14 July 1992 John Jensen signed from Brondby.  The signing was, in 1995, shown to involve the agent of Jensen paying George Graham, a deal that led to Graham’s dismissal. Jensen played 132 games for Arsenal over four years before returning to his former club.   He was one of the heros of Denmark;s Euro 92 triumph, but when it came to Arsenal he was not David Rocastle.

22 July 1992 David Rocastle sold to the league champions Leeds for £2m.  Later reports strongly suggested that he was very much sold against his will and was very distressed by the move.

25 July 1992: First game for John Jensen and Ian Selley in friendly v Byafossen.  Selly showed a lot of promise, but he later suffered a broken leg which affected his game and he spent much of his subsequent career playing in non-league football.

The Norway Tour and the rest of pre-season

  • 25 July 1992 Byafossen 1 Arsenal 0
  • 28 July 1992: Fram 0  Arsenal 2 (Smith, Wright)
  • 2 August 1992: Brann Bergen 0 Arsenal 2 (Campbell 2)
  • 7 August 1992: Wolverhampton 0 Arsenal 0
  • 10 August 1992: Peterborough 2 Arsenal 4 (Campbell, Smith, Merson, Limpar).

A video of the Brann game is available here

What happened next

15 August 1992: Steve Bould scored Arsenal’s first Premier League goal.

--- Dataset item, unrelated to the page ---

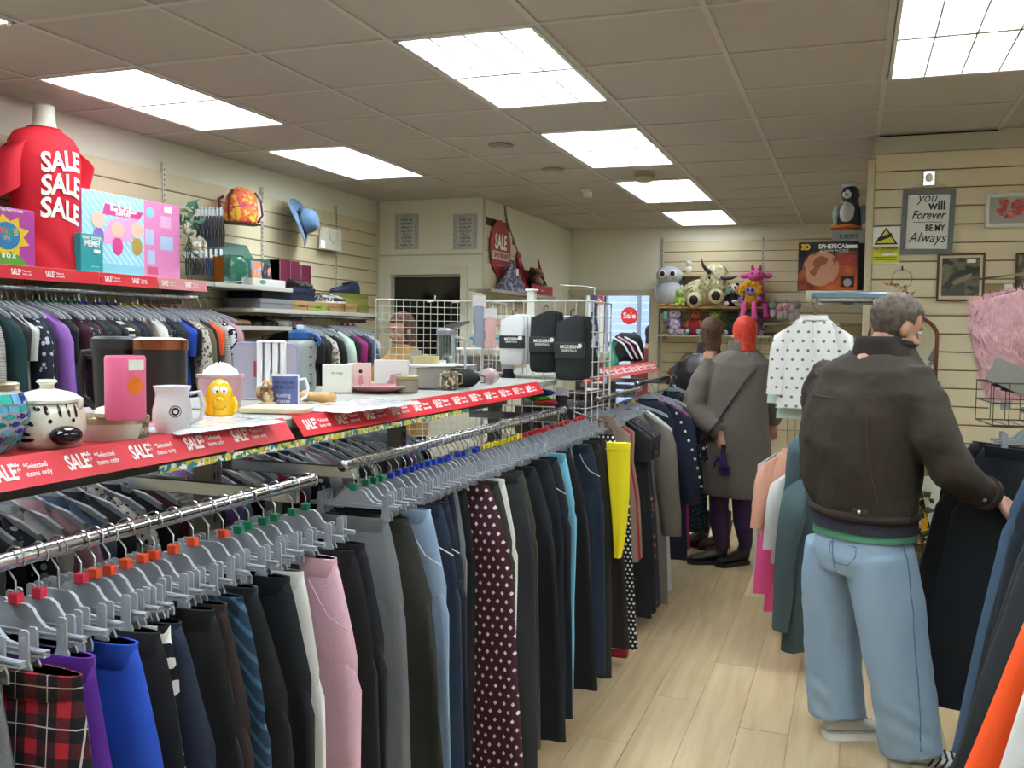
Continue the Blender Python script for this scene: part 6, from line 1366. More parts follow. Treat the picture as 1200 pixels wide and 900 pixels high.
# ================================================================ side shelves behind the partition edge: puzzle, penguin
pz = at(970, 340, y=6.05).z; xl = at(945, 345, y=6.05).x
t = thing('side_shelf', 'cream shelf holding the spherical puzzle box', 'shelf', (XP+.08, 6.05, pz-.002)); MB().box(xl-XP-.08, 0, 0, .62, -.06, 0, .003).build('board', mat('d3cba8', .5), t); MB().box(xl-XP-.08-.003, -.0, -.003, .0, -.062, -.0, .001).build('front_lip', mat('ddd5b4', .5), t)
a, b = at(936, 284, y=6.1), at(1005, 339, y=6.1); W, H = b.x-a.x, a.z-pz
t = boxthing('puzzle_box', 'orange and brown spherical jigsaw puzzle box showing a planet', 'puzzle box', ((a.x+b.x)/2, 6.14, pz), (W, .08, H), mat('3a1a1c', .35)); f = -.0402
flat('front_art', t, rect(-W/2+.004, W/2-.004, .004, H-.004), f, mat('6a2a20', .35, pat='noise', c2='d8632a', sc=1.2)); flat('dark_corner', t, [(-W/2+.004, H-.004), (-W/2+.004, H*.35), (-W*.2, H*.72), (W/2-.004, H*.82), (W/2-.004, H-.004)], f-.0008, mat('1f1d30', .4))
flat('planet_print', t, circ(-W*.12, H*.45, H*.36, 36, 1.0), f-.0014, mat('c98e74', .4, pat='blotch', c2='96553e', sc=.8)); text('3D', H*.16, mat('f0c020', .4), t, (-W*.38, f-.003, H*.89), bold=.003, sx=.9); text('SPHERICAL', H*.13, LWHITE, t, (W*.08, f-.003, H*.90), bold=.001, sx=.9); text('JIGSAW PUZZLE', H*.07, LWHITE, t, (W*.1, f-.003, H*.81), sx=1.1)
flat('small_picture', t, rect(W*.22, W*.44, .02, H*.3), f-.0016, mat('241a1c', .4)); flat('mug_picture', t, circ(W*.33, H*.16, H*.08), f-.002, mat('b9a0a0', .4)); flat('price_sticker', t, rect(W*.3, W*.47, H*.86, H*.93), f-.0036, LWHITE)
for k, zz_ in enumerate((.7, .58)): flat('red_panel', t, rect(W*.2, W*.46, H*(zz_-.06), H*(zz_+.02)), f-.0016, mat('b3362a', .4))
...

Campbell got a second to make it 2-0 at half time, but the final score was  Arsenal 2 Norwich 4.  The game was played in front of just 24,030 with the North Bank closed in order to become an all seater two tier stand.

18 August 1992.  Perry Groves last game v Blackburn (a 0-1 defeat).  He had played 155 league games for Arsenal and scored 21 goals.  On 21 August he was sold to Southampton for £750,000.

5 September 1992: Wimbledon 3 Arsenal 2, the 3rd defeat in the first seven games

However at one level one can argue that the season was a triumph in the end.  Arsenal finished 10th, but won the unprecedented league cup and FA Cup double.

But it was clear that there was no influx of exciting new talent either in terms of significant transfers like the events that brought us Smith and Wright, nor the arrival of many youngsters – with the exception of Parlour.  The rebuilding that was needed after the amazing triumph of 1991 didn’t seem to be there, and the summer on the transfer front was quiet.

There were also a lot of stories about player disquiet with newspapers publishing exclusives from “Highbury insiders” claiming that morale in the team was at an all time low.

“It’s almost as if they are putting two fingers up to the manager by the way they are playing,” was the quote in one paper.